La Navidad nos desafía a recordar el mensaje central de Cristo: un llamado a la humildad, a la coherencia, a la justicia y al amor. Más que una tradición cultural o una festividad del comercio, esta celebración es una invitación a vivir de manera consistente con los valores que transformaron el mundo para siempre.
En su libro Dominion: How the Christian Revolution Remade the World, el historiador británico Tom Holland traza la impresionante influencia del cristianismo en la construcción de la cultura occidental. Muchas de las ideas que hoy damos por sentadas -como la igualdad, los derechos humanos o la compasión por los más desvalidos- tienen raíces profundamente cristianas, aunque a menudo se presentan como conceptos universales o laicos.
Querámoslo o no, es innegable que la figura de Cristo significó una revolución sin precedentes en la historia humana. A través del amor y el perdón, abriéndole el cielo a los marginados de siempre, Cristo introdujo una ética radical que presentaba lógicas muy distintas a las del mundo antiguo, basadas en el honor, la fuerza, la jerarquía, la inevitabilidad de las desigualdades sociales y el desprecio por los débiles. Un rey que nace en un pesebre, que muere en una cruz y que vive con los pobres es la antítesis de todo lo que se valoraba en ese entonces. Hoy padecemos de cultura victimista, pero antes del cristianismo el problema era el opuesto: la incapacidad de siquiera pensar en la víctima.
A pesar de la potencia del mensaje cristiano en nuestra vida cotidiana -Holland muestra incluso cómo en las letras de The Beatles es posible percibirlo-, la cantidad de personas identificadas con alguna religión cristiana ha bajado dramáticamente. La encuesta Bicentenario, por ejemplo, muestra que entre el año 2006 y el 2023 las personas que no se identificaban con ninguna religión subieron de un 12 % a un 33%. Durante el mismo período, las personas que profesan la religión católica bajaron de un 70% a un 45% de los encuestados. Y ese decrecimiento católico, a diferencia de tres décadas atrás, ya no significa crecimiento evangélico.

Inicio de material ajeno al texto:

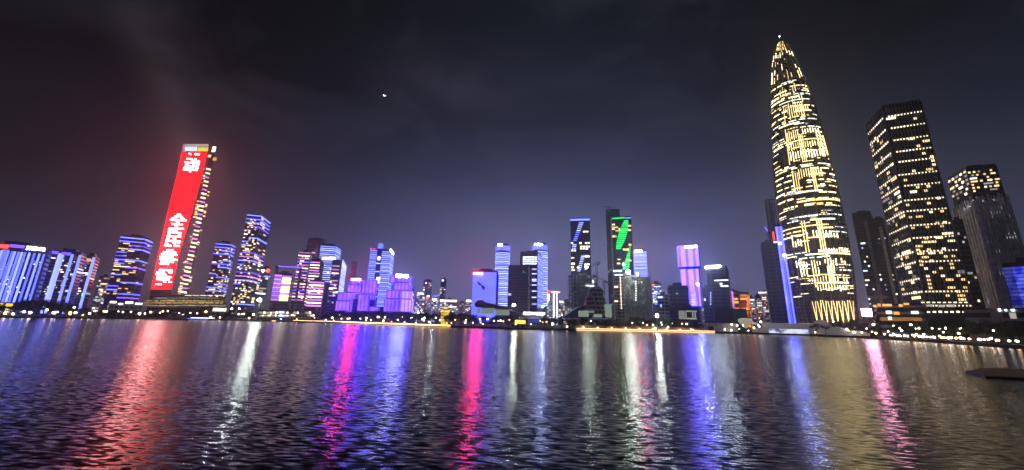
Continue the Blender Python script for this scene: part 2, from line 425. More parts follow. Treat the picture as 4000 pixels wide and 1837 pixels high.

Estos números se podrían explicar por múltiples razones, entre las que se encuentran los numerosos delitos y escándalos cometidos por las autoridades de las iglesias, la distancia entre las instituciones eclesiásticas y los jóvenes, el auge de la espiritualidad de redes sociales y un largo etcétera. La paradoja, entonces, se vuelve evidente: en un mundo profundamente influido por el cristianismo las personas encuentran cada vez más motivos para no identificarse con el mismo.
Una pregunta fundamental, especialmente en fechas tan significativas como la Navidad, es qué rol jugamos los cristianos en un contexto como este. Aunque en muchos sentidos sufrimos las crisis de las iglesias, también somos, en parte, responsables de ellas. La manera en que nos relacionamos con las personas a menudo determina la imagen que ellas proyectan del “católico” o “cristiano” en general.
Si yo me considero un ferviente católico, pero no le pago las imposiciones a mis empleados o no trato con justicia a quienes trabajan conmigo, es difícil que la imagen del catolicismo sea positiva. Si yo me considero un cristiano ejemplar, pero “roteo” a todos los que no pertenecen a mi minúsculo círculo social, esa percepción de seguro empeora aún más. Si yo me considero un católico modelo, pero no soy capaz de tratar con respeto a las personas que trabajan en tiendas y restaurantes, la situación sigue empeorando. Si alardeo de mi fe mientras busco excusas para no cumplir con la ley laboral o trato de aprovecharme económicamente de otros, lo que estoy proyectando no es un ejemplo de vida cristiana, sino hipocresía. Y así suma y sigue.
En este contexto, la Navidad nos desafía a recordar el mensaje central de Cristo: un llamado a la humildad, a la coherencia, a la justicia y al amor. Más que una tradición cultural o una festividad del comercio, esta celebración es una invitación a vivir de manera consistente con los valores que transformaron el mundo para siempre. No se trata sólo de llenar iglesias o de aumentar el porcentaje de creyentes, sino de reflejar en nuestras acciones la ética radical que dio sentido a la primera Navidad y que, a pesar de nuestras permanentes limitaciones, nos invita a mejorar todos los días y no solo los domingos frente al cura.
Cristo nació en un pesebre, entre los pobres y marginados, para enseñarnos que la grandeza no está en el poder, el dinero, las jerarquías o el estatus. Esa es la verdadera revolución. La única que vale la pena.